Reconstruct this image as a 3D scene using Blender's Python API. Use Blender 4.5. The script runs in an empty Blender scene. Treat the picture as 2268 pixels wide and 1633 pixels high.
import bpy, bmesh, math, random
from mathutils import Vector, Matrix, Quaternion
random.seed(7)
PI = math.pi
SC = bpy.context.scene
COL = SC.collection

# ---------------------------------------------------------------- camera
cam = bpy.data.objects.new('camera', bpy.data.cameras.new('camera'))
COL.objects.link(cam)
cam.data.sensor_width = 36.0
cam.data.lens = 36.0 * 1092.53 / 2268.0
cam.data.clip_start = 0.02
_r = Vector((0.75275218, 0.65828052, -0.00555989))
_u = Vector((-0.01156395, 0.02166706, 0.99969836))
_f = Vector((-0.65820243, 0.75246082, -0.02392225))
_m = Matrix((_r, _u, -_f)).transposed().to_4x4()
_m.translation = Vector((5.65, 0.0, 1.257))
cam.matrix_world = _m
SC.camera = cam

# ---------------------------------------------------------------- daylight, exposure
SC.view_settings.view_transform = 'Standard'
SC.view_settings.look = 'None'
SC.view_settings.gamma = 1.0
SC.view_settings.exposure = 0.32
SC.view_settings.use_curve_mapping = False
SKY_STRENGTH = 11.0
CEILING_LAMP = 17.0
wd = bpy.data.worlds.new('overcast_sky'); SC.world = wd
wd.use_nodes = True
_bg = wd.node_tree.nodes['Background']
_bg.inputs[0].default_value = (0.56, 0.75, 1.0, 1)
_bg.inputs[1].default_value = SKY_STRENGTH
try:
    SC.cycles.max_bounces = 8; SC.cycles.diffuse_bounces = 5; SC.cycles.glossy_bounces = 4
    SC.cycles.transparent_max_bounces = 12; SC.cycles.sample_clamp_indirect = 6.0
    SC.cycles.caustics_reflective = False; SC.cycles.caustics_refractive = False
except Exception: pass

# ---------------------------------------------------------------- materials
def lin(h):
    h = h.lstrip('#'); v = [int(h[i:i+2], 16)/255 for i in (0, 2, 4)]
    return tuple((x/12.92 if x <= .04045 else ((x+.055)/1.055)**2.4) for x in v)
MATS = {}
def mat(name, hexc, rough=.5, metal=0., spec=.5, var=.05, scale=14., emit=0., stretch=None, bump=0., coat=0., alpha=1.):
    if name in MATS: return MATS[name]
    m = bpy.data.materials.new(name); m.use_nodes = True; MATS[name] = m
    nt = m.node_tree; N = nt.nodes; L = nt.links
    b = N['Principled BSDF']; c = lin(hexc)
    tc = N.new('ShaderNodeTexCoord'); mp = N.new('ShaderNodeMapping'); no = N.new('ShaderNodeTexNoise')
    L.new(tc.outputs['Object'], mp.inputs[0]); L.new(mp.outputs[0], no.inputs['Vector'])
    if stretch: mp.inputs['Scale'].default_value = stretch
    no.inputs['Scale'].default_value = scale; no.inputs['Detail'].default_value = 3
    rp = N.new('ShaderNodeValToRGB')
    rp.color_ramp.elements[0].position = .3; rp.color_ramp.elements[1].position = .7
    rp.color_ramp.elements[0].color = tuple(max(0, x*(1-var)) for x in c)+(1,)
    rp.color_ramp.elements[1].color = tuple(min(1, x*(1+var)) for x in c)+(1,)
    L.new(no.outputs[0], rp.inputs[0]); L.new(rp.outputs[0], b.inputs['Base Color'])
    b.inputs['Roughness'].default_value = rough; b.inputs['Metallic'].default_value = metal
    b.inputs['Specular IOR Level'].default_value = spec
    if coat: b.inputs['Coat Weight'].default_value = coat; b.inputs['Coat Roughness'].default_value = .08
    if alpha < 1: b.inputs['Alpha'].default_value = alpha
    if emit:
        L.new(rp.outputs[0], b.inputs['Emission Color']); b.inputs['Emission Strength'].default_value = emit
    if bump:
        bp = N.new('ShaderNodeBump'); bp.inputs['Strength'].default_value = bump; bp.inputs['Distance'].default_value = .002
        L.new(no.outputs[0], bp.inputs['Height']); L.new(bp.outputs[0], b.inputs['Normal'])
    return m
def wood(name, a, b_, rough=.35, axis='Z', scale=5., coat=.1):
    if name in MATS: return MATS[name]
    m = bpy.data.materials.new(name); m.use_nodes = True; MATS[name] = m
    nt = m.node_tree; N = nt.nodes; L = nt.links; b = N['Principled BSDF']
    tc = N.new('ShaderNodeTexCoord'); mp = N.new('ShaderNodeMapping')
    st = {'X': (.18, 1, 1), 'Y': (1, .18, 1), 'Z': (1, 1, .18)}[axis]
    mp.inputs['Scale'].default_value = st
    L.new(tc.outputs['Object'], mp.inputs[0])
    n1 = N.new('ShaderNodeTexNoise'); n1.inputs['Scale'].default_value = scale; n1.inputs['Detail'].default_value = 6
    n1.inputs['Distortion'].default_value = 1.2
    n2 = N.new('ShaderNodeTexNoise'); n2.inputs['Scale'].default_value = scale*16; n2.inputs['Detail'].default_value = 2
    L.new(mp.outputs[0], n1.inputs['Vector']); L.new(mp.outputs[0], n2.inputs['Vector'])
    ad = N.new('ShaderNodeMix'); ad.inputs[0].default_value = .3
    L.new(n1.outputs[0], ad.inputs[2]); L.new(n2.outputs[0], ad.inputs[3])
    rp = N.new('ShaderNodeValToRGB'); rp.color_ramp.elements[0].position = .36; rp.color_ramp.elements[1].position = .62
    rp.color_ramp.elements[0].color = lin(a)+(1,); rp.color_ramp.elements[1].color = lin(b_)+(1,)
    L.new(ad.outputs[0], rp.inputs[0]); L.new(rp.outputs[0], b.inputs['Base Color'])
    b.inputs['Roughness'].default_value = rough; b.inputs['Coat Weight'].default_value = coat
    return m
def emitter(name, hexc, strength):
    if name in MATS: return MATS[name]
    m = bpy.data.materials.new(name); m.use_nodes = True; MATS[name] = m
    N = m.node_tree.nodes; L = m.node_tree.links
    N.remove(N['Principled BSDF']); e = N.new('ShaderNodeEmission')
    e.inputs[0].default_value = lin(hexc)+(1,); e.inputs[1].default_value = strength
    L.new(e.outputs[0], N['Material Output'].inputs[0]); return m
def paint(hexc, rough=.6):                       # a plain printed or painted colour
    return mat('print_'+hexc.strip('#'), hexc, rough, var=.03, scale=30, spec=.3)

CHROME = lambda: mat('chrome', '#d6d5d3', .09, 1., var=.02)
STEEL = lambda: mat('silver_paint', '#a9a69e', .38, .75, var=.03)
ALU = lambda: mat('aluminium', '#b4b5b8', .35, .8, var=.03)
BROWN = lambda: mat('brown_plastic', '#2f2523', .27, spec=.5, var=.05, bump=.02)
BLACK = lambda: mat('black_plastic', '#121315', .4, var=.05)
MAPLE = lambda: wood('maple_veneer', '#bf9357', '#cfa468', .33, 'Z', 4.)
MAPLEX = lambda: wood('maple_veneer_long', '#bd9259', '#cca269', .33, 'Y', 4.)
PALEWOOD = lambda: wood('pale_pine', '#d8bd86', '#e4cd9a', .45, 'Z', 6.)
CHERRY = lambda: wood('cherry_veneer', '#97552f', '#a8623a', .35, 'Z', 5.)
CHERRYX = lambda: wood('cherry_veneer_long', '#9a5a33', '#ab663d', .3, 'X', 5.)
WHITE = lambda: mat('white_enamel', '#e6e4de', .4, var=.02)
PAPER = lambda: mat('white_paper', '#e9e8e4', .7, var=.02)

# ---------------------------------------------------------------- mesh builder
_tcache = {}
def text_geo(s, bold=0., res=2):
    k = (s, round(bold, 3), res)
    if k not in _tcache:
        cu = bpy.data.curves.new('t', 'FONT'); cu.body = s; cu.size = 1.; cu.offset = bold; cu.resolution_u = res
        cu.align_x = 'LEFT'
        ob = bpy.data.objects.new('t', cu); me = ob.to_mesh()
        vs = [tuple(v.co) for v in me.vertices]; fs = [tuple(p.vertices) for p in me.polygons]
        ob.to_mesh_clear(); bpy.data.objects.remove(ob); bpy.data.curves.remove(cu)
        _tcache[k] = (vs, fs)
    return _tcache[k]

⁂

_Problem_.
Print the listing above from its first line through the line with "SC.camera = cam", and stop there.

_Expected answer_.
Reconstruct this image as a 3D scene using Blender's Python API. Use Blender 4.5. The script runs in an empty Blender scene. Treat the picture as 2268 pixels wide and 1633 pixels high.
import bpy, bmesh, math, random
from mathutils import Vector, Matrix, Quaternion
random.seed(7)
PI = math.pi
SC = bpy.context.scene
COL = SC.collection

# ---------------------------------------------------------------- camera
cam = bpy.data.objects.new('camera', bpy.data.cameras.new('camera'))
COL.objects.link(cam)
cam.data.sensor_width = 36.0
cam.data.lens = 36.0 * 1092.53 / 2268.0
cam.data.clip_start = 0.02
_r = Vector((0.75275218, 0.65828052, -0.00555989))
_u = Vector((-0.01156395, 0.02166706, 0.99969836))
_f = Vector((-0.65820243, 0.75246082, -0.02392225))
_m = Matrix((_r, _u, -_f)).transposed().to_4x4()
_m.translation = Vector((5.65, 0.0, 1.257))
cam.matrix_world = _m
SC.camera = cam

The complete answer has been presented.